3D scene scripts
━━━━━━━━━━━━━━━━━━━━

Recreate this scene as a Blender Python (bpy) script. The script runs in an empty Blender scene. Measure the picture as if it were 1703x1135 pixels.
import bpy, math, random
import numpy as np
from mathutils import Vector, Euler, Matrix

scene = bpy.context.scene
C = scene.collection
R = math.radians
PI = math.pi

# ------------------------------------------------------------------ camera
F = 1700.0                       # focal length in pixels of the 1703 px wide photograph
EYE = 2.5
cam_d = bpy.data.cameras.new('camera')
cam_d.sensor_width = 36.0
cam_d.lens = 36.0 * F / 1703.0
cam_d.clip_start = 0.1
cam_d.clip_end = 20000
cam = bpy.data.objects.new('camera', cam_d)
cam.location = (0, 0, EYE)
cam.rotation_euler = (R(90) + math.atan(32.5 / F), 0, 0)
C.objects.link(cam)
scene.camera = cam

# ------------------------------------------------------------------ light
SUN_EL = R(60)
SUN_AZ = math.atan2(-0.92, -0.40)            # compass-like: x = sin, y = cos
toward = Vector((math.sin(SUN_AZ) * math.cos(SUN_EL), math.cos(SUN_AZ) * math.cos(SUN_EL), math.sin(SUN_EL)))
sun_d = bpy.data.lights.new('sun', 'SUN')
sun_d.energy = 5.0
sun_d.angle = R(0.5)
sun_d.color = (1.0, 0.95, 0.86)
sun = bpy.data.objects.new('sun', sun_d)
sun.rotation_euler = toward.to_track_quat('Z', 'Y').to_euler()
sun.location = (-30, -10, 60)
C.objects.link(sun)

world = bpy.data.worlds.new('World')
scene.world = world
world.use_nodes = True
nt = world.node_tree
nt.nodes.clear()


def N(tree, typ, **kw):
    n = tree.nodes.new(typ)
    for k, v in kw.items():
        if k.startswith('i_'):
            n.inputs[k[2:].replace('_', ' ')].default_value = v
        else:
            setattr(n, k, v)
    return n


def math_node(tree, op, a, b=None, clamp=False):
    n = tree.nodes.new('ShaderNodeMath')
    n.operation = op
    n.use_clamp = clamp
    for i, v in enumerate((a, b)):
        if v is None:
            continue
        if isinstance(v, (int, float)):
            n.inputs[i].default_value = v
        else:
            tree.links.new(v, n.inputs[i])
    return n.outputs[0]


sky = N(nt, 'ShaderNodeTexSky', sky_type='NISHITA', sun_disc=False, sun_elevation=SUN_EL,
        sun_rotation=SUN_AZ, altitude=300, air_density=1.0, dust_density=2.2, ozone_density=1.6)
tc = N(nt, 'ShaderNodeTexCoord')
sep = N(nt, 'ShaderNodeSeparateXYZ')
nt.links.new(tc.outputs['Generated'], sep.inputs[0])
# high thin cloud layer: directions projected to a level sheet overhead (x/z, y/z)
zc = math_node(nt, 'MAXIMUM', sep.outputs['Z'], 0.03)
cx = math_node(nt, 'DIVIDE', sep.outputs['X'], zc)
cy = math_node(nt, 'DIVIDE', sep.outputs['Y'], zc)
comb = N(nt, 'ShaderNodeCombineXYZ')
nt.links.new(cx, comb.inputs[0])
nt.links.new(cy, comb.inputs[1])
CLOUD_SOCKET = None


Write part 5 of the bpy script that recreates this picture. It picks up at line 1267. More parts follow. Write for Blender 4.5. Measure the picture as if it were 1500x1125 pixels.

━━━━━━━━━━━━━━━━━━━━

| WHAT NEEDS TO BE DONE |
Everything from the first line through the line containing "nt.nodes.clear()" should be quoted exactly, and nothing beyond it.

| TASK RESPONSE |
Recreate this scene as a Blender Python (bpy) script. The script runs in an empty Blender scene. Measure the picture as if it were 1703x1135 pixels.
import bpy, math, random
import numpy as np
from mathutils import Vector, Euler, Matrix

scene = bpy.context.scene
C = scene.collection
R = math.radians
PI = math.pi

# ------------------------------------------------------------------ camera
F = 1700.0                       # focal length in pixels of the 1703 px wide photograph
EYE = 2.5
cam_d = bpy.data.cameras.new('camera')
cam_d.sensor_width = 36.0
cam_d.lens = 36.0 * F / 1703.0
cam_d.clip_start = 0.1
cam_d.clip_end = 20000
cam = bpy.data.objects.new('camera', cam_d)
cam.location = (0, 0, EYE)
cam.rotation_euler = (R(90) + math.atan(32.5 / F), 0, 0)
C.objects.link(cam)
scene.camera = cam

# ------------------------------------------------------------------ light
SUN_EL = R(60)
SUN_AZ = math.atan2(-0.92, -0.40)            # compass-like: x = sin, y = cos
toward = Vector((math.sin(SUN_AZ) * math.cos(SUN_EL), math.cos(SUN_AZ) * math.cos(SUN_EL), math.sin(SUN_EL)))
sun_d = bpy.data.lights.new('sun', 'SUN')
sun_d.energy = 5.0
sun_d.angle = R(0.5)
sun_d.color = (1.0, 0.95, 0.86)
sun = bpy.data.objects.new('sun', sun_d)
sun.rotation_euler = toward.to_track_quat('Z', 'Y').to_euler()
sun.location = (-30, -10, 60)
C.objects.link(sun)

world = bpy.data.worlds.new('World')
scene.world = world
world.use_nodes = True
nt = world.node_tree
nt.nodes.clear()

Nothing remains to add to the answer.